© JUNGE FREIHEIT Verlag GmbH & Co. www.jungefreiheit.de 17/06 21. April 2006

Eckstöße: Marginalien zur Fußball-WM (Folge VII)
Die Vernunft hat gesiegt
Arthur Hiller

Oliver Kahn hat nach der Entscheidung von Nationaltrainer Klinsmann für Jens Lehmann als Nummer eins (JF 16/06) nur eine kurze Denkpause benötigt, um sich zu dem Entschluß durchzuringen, während der Weltmeisterschaft auf der Ersatzbank Platz zu nehmen. Seither gilt er nicht bloß als Patriot, dem die stolze Mission des deutschen Volkes im Jahr 2006 wichtiger ist als sein kleines, verletztes Ego. Sogar die Sympathien der Öffentlichkeit scheinen ihm auf einmal zuzufliegen. Bislang wurde er bei aller Anerkennung für seine Ausnahmeleistungen auf der Torlinie doch eher als ein übermotivierter Primat belächelt. In nicht wenigen Stadien begrüßten ihn die Zuschauer mit Affengebrüll und Bananen. Nun, nach seinem Sturz schweigen Haß und Spott und der einstige Titan ist "plötzlich die Nummer 1 der Herzen" (Bild-Zeitung).

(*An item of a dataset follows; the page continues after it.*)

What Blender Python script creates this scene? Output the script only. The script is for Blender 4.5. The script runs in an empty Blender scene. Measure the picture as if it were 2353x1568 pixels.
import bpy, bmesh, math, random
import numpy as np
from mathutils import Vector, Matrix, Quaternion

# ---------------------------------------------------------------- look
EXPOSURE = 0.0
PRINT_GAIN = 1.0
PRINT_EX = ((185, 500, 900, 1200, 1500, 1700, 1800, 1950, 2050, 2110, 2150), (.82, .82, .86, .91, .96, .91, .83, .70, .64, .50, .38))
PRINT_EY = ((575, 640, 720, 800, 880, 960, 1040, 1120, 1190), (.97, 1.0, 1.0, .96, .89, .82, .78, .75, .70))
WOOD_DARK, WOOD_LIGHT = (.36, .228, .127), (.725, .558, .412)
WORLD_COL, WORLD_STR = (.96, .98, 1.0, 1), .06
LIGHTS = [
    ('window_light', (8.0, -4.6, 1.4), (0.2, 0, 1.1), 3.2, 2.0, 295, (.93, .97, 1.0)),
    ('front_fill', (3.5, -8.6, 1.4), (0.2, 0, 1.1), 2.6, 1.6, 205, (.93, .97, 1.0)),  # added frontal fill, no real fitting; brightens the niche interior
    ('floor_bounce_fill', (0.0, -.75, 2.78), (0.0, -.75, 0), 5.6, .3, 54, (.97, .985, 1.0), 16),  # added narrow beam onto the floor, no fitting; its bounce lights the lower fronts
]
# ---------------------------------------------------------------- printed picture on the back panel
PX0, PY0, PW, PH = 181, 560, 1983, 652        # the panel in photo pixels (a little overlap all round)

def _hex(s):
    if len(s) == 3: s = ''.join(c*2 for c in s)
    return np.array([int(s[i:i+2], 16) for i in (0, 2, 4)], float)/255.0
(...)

Allerdings würde man die Professionalität von Oliver Kahn verkennen, wollte man ihm unterstellen, daß vor allem das Herz gesprochen hätte und nicht auch die ökonomische Rationalität im Spiel gewesen wäre. Ein Rücktritt ließe alle PR- und Werbekampagnen im WM-Umfeld Makulatur werden, die auf ihn als zentrale Figur der Nationalmannschaft aufbauen. Jetzt kann sich zum Beispiel der Sportausrüster Adidas damit trösten, daß Anchorman Kahn zwar nicht mehr in der Anfangsaufstellung der DFB-Auswahl stehen wird, sein Bekanntheitsgrad aber unverändert hoch und sein Ansehen sogar noch gestiegen ist.

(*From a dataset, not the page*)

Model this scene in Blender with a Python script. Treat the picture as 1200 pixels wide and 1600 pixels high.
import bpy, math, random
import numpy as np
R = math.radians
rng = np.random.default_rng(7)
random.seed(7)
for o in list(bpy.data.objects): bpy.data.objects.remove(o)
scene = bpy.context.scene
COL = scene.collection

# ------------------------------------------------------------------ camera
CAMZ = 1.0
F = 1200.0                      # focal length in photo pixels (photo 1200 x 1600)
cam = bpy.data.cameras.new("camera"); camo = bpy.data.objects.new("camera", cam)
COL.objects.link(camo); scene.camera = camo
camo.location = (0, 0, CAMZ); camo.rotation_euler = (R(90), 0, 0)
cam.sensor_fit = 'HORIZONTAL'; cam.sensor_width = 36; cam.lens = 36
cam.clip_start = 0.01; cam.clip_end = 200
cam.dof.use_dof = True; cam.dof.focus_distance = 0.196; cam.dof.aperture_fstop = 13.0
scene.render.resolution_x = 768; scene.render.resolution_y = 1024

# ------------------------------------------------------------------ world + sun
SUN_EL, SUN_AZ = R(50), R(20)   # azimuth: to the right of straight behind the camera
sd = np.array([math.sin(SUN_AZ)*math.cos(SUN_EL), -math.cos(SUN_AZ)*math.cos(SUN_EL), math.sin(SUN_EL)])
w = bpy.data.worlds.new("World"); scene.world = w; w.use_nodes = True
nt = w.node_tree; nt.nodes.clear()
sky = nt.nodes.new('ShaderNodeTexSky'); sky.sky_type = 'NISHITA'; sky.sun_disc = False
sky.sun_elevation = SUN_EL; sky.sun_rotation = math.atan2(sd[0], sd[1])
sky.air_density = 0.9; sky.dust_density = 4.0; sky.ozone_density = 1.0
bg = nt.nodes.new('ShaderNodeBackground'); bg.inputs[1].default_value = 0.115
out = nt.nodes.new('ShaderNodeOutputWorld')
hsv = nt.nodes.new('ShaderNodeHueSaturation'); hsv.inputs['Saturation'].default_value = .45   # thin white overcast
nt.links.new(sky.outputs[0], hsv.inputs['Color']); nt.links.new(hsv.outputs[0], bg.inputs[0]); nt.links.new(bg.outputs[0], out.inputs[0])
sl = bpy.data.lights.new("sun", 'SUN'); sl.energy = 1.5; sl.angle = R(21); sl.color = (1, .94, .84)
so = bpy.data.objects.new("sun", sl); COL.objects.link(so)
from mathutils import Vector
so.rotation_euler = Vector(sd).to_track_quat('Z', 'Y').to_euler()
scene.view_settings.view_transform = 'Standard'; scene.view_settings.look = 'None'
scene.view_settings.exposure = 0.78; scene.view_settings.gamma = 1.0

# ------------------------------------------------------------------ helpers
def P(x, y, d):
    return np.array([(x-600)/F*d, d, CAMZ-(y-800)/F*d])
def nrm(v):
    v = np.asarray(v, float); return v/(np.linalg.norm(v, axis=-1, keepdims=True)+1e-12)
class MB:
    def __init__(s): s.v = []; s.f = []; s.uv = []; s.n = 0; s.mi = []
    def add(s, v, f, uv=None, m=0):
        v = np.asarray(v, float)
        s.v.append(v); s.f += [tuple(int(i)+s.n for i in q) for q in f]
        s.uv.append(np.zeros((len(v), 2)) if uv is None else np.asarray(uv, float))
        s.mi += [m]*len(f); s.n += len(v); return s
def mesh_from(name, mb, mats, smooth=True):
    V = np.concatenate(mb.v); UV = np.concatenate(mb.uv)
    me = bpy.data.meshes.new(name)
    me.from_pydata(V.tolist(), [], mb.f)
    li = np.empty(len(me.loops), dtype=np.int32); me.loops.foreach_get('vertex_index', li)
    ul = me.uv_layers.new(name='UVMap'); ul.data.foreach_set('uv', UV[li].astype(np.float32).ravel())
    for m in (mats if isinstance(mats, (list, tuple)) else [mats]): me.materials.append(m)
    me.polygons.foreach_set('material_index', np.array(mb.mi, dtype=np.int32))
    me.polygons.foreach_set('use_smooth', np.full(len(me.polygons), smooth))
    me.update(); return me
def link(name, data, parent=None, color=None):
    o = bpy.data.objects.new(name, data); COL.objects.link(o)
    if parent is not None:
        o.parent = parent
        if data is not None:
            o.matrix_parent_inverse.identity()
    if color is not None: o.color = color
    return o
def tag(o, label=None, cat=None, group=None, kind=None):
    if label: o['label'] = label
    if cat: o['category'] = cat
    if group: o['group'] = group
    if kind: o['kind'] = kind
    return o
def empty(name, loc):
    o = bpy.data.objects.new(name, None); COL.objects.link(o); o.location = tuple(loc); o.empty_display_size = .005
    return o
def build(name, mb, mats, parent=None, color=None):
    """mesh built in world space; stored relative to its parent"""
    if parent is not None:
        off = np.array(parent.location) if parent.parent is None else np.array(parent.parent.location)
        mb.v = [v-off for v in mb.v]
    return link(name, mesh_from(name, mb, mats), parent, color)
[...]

Zöge Kahn sich in den Schmollwinkel zurück, müßte das Konzept hingegen entscheidend modifiziert werden. Dies wäre jedoch kaum zu leisten, da die Klinsmann-Elf nur in begrenztem Umfang über Prominenz verfügt, die im Bewußtsein der Verbraucher über lange Jahre nachhaltig verankert ist, und zudem bis zum Anpfiff des Eröffnungsspieles nur noch wenig Zeit zur Verfügung steht, um etwa Dreharbeiten oder Fototermine in die Turniervorbereitung zu integrieren. Nicht auszuschließen ist daher, daß Oliver Kahn gar nicht die Freiheit hatte, von sich aus den Abschied aus der Nationalmannschaft zu vollziehen, ohne darüber vertragsbrüchig zu werden und markante finanzielle Einbußen zu erleiden.

Allerdings wäre dieser Entscheidung auch nur eine geringe emotionale Befriedigung abzugewinnen gewesen. Die Wahrscheinlichkeit, daß die DFB-Auswahl vorzeitig ausscheidet, ist zwar recht hoch. In Erkenntnis ihrer eigentlichen Schwächen würde aber niemand so schnell auf die Idee kommen, daß ausgerechnet das Fehlen Kahns dafür verantwortlich gewesen wäre. Sein Rücktritt hätte somit keinen Mythos begründet, sondern bloß seinen Marktwert demontiert. Auf der Ersatzbank wird er diesen in seiner neuen Rolle als Motivator hingegen zu behaupten wissen.